"SIMPSON.—Have you ever seen any American books on angling,
Fisher?"
"FISHER.—No, I do not think there are any published.
Brother Jonathan is not yet sufficiently civilized to
produce anything original on the gentle art. There is good
trout-fishing in America, and the streams, which are all
free, are much less fished than in our Island, 'from the
small number of gentlemen,' as an American writer says, 'who
are at leisure to give their time to it.'"
—WILLIAM ANDREW CHATTO: The Angler's Souvenir (London,
1835).

That wise man and accomplished scholar, Sir Henry Wotton, the friend of Izaak Walton and ambassador of King James I to the republic of Venice, was accustomed to say that "he would rather live five May months than forty Decembers." The reason for this preference was no secret to those who knew him. It had nothing to do with British or Venetian politics. It was simply because December, with all its domestic joys, is practically a dead month in the angler's calendar.

His occupation is gone. The better sort of fish are out of season. The trout are lean and haggard: it is no trick to catch them and no treat to eat them. The salmon, all except the silly kelts, have run out to sea, and the place of their habitation no man knoweth.
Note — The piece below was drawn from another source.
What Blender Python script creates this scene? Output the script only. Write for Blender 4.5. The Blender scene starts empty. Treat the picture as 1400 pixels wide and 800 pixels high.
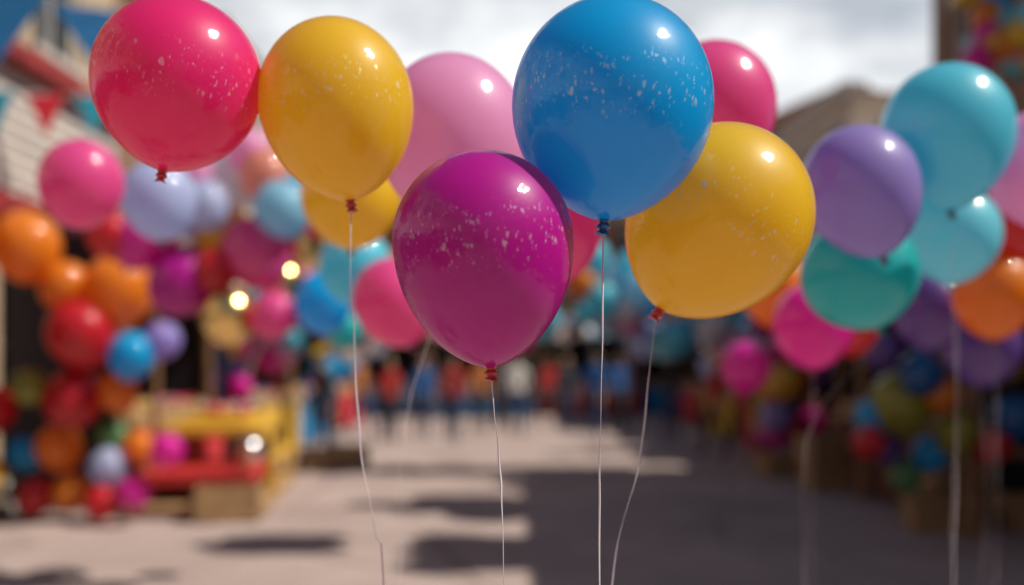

There is nothing for the angler to do but wait for the return of spring, and meanwhile encourage and sustain his patience with such small consolations in kind as a friendly Providence may put within his reach.
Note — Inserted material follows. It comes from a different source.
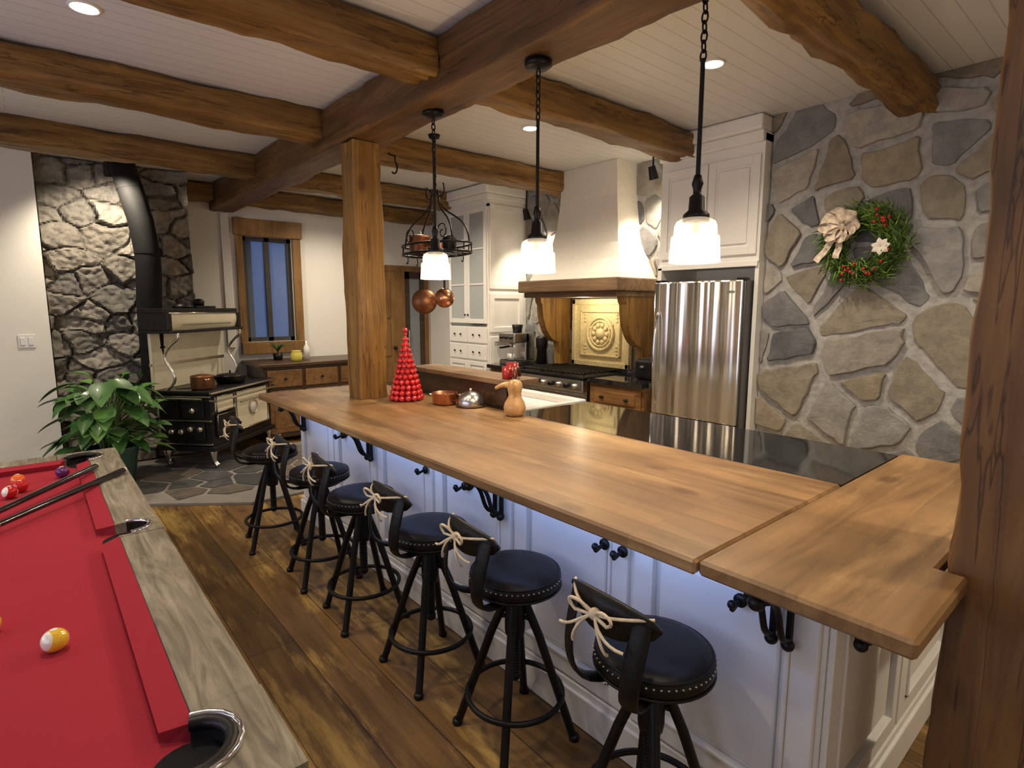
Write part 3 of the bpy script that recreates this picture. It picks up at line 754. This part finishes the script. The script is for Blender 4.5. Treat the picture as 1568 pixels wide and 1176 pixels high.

Some solace may be found, on a day of crisp, wintry weather, in the childish diversion of catching pickerel through the ice. This method of taking fish is practised on a large scale and with elaborate machinery by men who supply the market. I speak not of their commercial enterprise and its gross equipage, but of ice-fishing in its more sportive and desultory form, as it is pursued by country boys and the incorrigible village idler.

You choose for this pastime a pond where the ice is not too thick, lest the labour of cutting through should be discouraging; nor too thin, lest the chance of breaking in should be embarrassing. You then chop out, with almost any kind of a hatchet or pick, a number of holes in the ice, making each one six or eight inches in diameter, and placing them about five or six feet apart. If you happen to know the course of a current flowing through the pond, or the location of a shoal frequented by minnows, you will do well to keep near it. Over each hole you set a small contrivance called a "tilt-up." It consists of two sticks fastened in the middle, at right angles to each other. The stronger of the two is laid across the opening in the ice. The other is thus balanced above the aperture, with a baited hook and line attached to one end, while the other end is adorned with a little flag. For choice, I would have the flags red. They look gayer, and I imagine they are more lucky.
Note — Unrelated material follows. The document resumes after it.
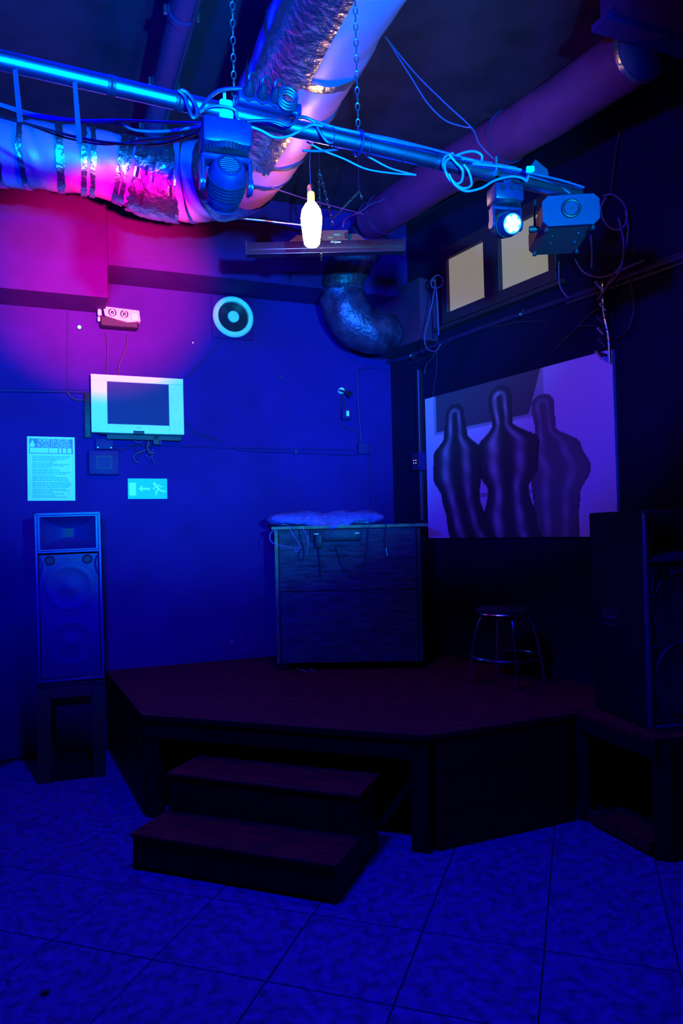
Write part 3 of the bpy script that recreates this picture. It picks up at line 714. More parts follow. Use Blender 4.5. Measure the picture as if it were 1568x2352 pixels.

When you have thus baited and set your tilt-ups,—twenty or thirty of them,—you may put on your skates and amuse yourself by gliding to and fro on the smooth surface of the ice, cutting figures of eight and grapevines and diamond twists, while you wait for the pickerel to begin their part of the performance. They will let you know when they are ready.

A fish, swimming around in the dim depths under the ice, sees one of your baits, fancies it, and takes it in. The moment he tries to run away with it he tilts the little red flag into the air and waves it backward and forward. "Be quick!" he signals all unconsciously; "here I am; come and pull me up!"

When two or three flags are fluttering at the same moment, far apart on the pond, you must skate with speed and haul in your lines promptly.

How hard it is, sometimes, to decide which one you will take first! That flag in the middle of the pond has been waving for at least a minute; but the other, in the corner of the bay, is tilting up and down more violently: it must be a larger fish. Great Dagon! There's another red signal flying, away over by the point! You hesitate, you make a few strokes in one direction, then you whirl around and dart the other way. Meantime one of the tilt-ups, constructed with too short a cross-stick, has been pulled to one side, and disappears in the hole. One pickerel in the pond carries a flag. Another tilt-up ceases to move and falls flat upon the ice. The bait has been stolen. You dash desperately toward the third flag and pull in the only fish that is left,—probably the smallest of them all!

A surplus of opportunities does not insure the best luck.